Ironically, the man with whom Ali A. Mazrui worked so hard to bring Mandela out of jail is now languishing without any indication of release. This is certainly mysterious and intriguing because Al-Amoudi was the first Muslim organizer to take the average group of Muslims to the White House, where First Lady Hillary Clinton gave Muslims their first Eid celebration in American history.
Ali A. Mazrui and his commentary on Islam and the African American Experience:
In writing this part of the Ali story, it is important to identity the manner in which African American came to know Mazrui in American society.
As I stated above, his personal encounter with Malcolm X was a moment that opened his eyes to American racism and its impact on countless African Americans. Like many Muslims who met and conversed with Malcolm, Ali certainly was not someone who would lend support to the “racist voice” of Malcolm X at the time. However, in retrospect, one could now argue here that, as a colonial subject in whose country the color bar remained effective, Ali's Sunni Islam understandably sympathized with the pangs of Malcolm X, the Nation of Islam, and the Black community.

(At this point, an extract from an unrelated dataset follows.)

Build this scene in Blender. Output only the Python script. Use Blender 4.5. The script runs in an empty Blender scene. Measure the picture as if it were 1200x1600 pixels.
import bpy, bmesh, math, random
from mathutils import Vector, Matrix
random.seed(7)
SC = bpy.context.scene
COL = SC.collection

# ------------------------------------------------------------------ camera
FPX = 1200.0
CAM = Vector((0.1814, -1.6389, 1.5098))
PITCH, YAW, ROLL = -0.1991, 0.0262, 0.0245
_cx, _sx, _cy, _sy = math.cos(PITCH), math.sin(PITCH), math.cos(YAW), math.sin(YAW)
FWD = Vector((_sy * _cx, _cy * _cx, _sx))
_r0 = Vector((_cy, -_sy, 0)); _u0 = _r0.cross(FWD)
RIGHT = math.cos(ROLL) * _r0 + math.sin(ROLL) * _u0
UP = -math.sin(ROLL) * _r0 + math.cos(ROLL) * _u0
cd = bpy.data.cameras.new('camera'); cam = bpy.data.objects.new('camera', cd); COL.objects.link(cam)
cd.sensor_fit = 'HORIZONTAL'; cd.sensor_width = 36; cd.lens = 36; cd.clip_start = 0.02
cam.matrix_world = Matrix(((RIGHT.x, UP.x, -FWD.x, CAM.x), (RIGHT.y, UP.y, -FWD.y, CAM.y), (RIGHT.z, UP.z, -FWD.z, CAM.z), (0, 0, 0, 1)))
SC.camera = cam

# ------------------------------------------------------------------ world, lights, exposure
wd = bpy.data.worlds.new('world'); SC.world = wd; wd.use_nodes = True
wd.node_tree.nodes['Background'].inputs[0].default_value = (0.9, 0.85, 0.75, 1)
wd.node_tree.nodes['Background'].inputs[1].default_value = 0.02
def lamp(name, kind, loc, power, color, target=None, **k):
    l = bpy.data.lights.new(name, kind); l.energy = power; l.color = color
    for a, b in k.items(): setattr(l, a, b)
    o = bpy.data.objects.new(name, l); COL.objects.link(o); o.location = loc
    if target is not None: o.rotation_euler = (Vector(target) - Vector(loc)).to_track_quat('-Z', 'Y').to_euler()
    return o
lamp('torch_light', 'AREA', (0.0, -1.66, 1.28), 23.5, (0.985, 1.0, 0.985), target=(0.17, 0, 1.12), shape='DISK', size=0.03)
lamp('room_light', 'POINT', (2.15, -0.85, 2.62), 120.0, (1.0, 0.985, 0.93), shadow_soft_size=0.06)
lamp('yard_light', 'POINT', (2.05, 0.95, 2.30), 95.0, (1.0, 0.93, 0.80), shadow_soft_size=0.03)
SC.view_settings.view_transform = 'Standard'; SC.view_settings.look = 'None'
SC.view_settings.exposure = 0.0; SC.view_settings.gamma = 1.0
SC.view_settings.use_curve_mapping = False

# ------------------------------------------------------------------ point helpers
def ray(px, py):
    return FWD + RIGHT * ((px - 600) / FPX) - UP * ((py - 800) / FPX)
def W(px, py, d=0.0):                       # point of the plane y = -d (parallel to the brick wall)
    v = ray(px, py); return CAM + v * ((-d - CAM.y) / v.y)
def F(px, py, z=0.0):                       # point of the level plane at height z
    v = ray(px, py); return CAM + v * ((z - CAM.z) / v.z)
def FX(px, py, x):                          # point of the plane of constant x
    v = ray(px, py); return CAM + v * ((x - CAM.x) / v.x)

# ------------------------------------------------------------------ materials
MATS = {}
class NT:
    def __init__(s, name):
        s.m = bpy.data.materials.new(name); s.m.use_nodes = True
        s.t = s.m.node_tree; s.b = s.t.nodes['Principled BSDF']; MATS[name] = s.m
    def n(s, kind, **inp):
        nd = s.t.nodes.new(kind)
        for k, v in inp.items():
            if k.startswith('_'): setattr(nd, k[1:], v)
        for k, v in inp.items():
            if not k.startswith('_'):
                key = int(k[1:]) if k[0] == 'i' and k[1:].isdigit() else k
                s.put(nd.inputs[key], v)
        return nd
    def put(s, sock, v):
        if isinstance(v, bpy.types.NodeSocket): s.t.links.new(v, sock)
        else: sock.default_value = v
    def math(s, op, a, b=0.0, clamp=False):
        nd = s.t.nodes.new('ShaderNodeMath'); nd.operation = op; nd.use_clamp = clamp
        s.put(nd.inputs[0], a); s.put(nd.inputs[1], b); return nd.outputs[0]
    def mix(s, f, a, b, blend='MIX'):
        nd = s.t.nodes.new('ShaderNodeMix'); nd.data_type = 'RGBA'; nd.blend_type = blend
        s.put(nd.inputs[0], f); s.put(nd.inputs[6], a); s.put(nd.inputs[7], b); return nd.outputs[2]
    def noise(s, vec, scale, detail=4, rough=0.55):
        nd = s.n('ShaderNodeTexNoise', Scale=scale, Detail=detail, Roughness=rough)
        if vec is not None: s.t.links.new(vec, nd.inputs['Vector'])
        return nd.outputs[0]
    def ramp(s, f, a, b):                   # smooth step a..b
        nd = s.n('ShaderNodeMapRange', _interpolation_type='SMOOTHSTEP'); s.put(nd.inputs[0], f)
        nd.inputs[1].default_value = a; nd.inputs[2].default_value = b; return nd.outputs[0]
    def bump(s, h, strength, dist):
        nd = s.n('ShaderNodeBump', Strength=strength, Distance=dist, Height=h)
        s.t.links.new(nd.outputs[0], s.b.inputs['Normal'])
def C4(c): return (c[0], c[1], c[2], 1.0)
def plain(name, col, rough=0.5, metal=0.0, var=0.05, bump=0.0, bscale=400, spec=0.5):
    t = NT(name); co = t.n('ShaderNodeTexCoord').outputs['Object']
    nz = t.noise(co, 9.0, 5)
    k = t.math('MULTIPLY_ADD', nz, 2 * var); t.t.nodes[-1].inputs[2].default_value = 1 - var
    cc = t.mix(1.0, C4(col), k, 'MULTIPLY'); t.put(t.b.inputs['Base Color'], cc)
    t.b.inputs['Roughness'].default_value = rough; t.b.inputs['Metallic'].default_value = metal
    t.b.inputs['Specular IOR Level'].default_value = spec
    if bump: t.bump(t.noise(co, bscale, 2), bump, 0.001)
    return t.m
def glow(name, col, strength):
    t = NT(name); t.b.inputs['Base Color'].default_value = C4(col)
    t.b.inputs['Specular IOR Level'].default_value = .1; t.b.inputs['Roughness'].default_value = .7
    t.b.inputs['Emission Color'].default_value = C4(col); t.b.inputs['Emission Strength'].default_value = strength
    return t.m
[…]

Yet, in saying so, we should hasten to also argue  here that Ali was strong in asserting the legacies from his father and family. Those African Americans who took time out to read his works on culture and interracial relations worldwide will certainly see how he and his nephew Al-Amin together addressed the impact of language in the field of human communication.
Both of them challenged us in their book appropriately named as the biblically metaphor, the Tower of Babel. Ali is gone but his nephew should now pick up the baton  and much is expected from him.?               Again, in exploring Ali’s relations with the African American Muslims, another observation that deserves immediate attention revolves around Ali and the memories of multiple people who knew and made positive gestures of friendship and love.
There should be three types of people in this group: Those who knew him from the class room; those who learned about him through the media and Internet; and finally, those who are locally and globally engaged and definitely share their mental world with people from far and wide.
Ali Mazrui  was a cultural timber much in demand among young Muslims in search of inspiration.